Not all the changes were happy, though. The falling ratings cut into revenue, which cost a lot of on-air and behind-the-scenes people their jobs. Glenn Healy was let go from the No. 1 broadcast crew, and his acerbic analysis is missed. However, staffers say morale is on the mend.

"When you make such a major change, it takes time to feel out the things that work," said Nick Kypreos, a Sportsnet regular who joined Hockey Night in Canada for the 2014-15 season. "Unfortunately, we had to do it every night in front of a million and a half people, and of course the world's changed with social media. People have more access than ever before to voice their opinions. Sometimes they are positive, and sometimes they can challenge you.

"We're a new group, relatively speaking. There are people experienced in this business for 30, 40 years, but all of us together have only been together for 2 1/2 years. Although people may beg to differ, I think on a 12-year deal we're starting to hit our stride and we're not fully three years in."

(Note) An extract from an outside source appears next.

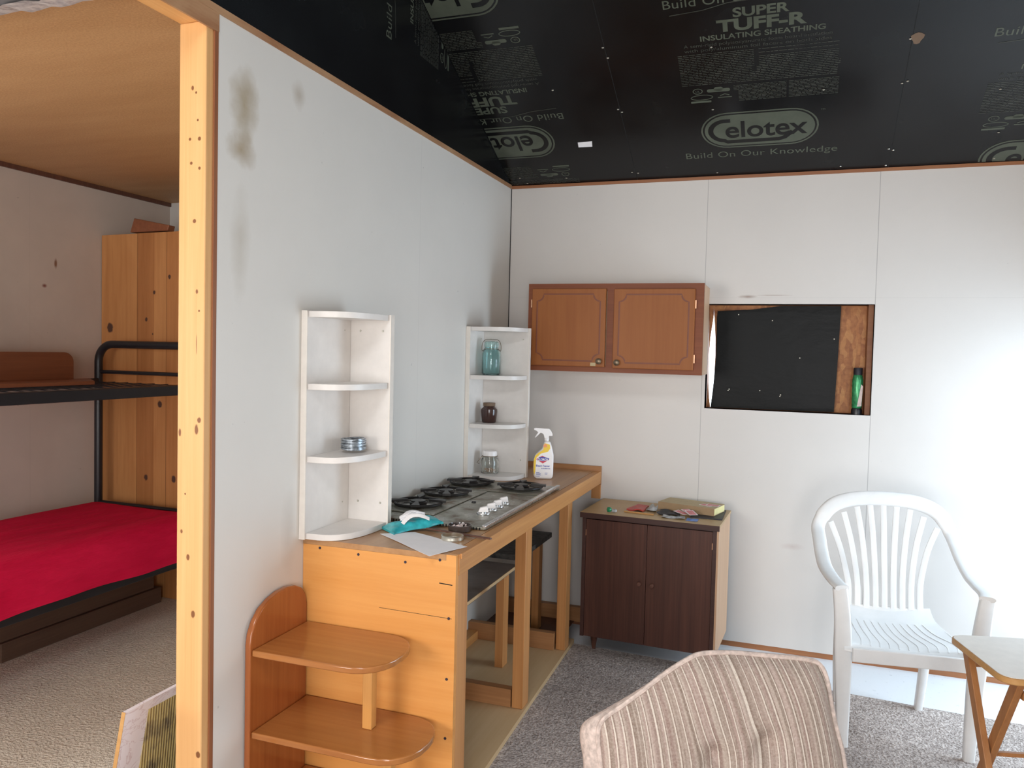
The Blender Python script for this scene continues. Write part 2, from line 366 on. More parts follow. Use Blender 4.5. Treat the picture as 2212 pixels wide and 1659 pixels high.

What viewers now see on the show, as well as Rogers' other national broadcasts, is what they grew up watching. There is MacLean back in the host's chair on Saturdays, and he remains by the side of Don Cherry during the first intermission. There is usually a feature on a player and then, in the second intermission, MacLean and the panel – Kypreos, Kelly Hrudey and Elliotte Friedman – discuss the issues of the week.

Also back after an absence of a few years is After Hours, the interview show with host Scott Oake, which airs after the western game of the Saturday night doubleheader. That was part of the production team's move to more storytelling.

"We wanted to get back to that grassroots feel, and that's where a show like After Hours hits home," said Rob Corte, Sportsnet's vice-president of production. "It brings a little more focus on the second game in the West. It also gives us an opportunity to spotlight some of the players in that game."

MacLean officially returned as Hockey Night in Canada host for the preseason World Cup of Hockey tournament. He said that served as an important warmup for the NHL season.

"The first World Cup broadcast felt really comfortable," he said. "It felt like, for whatever reason, the minute we sat down and went to work, it was comfortable and I was grateful for that.

"I felt a sense of relief because, I don't care who you are, when there's that much commotion about something there's a little trepidation, but it never felt that way once we got to work."

He agreed to return to his old role as host of the eastern game on the show only if he could stay on as host of the Sunday night show Hometown Hockey. That show is broadcast live on location in various Canadian towns and cities with MacLean and co-host Tara Slone, which makes for a busy weekend of travel. MacLean admits it can be tiring, but he likes the Sunday show too much to give it up.

"The Sunday show was pennies from heaven for me," he said. "It's a show I felt cut out to do from all my years of [being a referee around Ontario] to being a military brat.

"Saturday night will always be the big one, but in my dreams, someone is going to inherit Hockey Night and maybe [Hometown Hockey] can be my landing place again one day."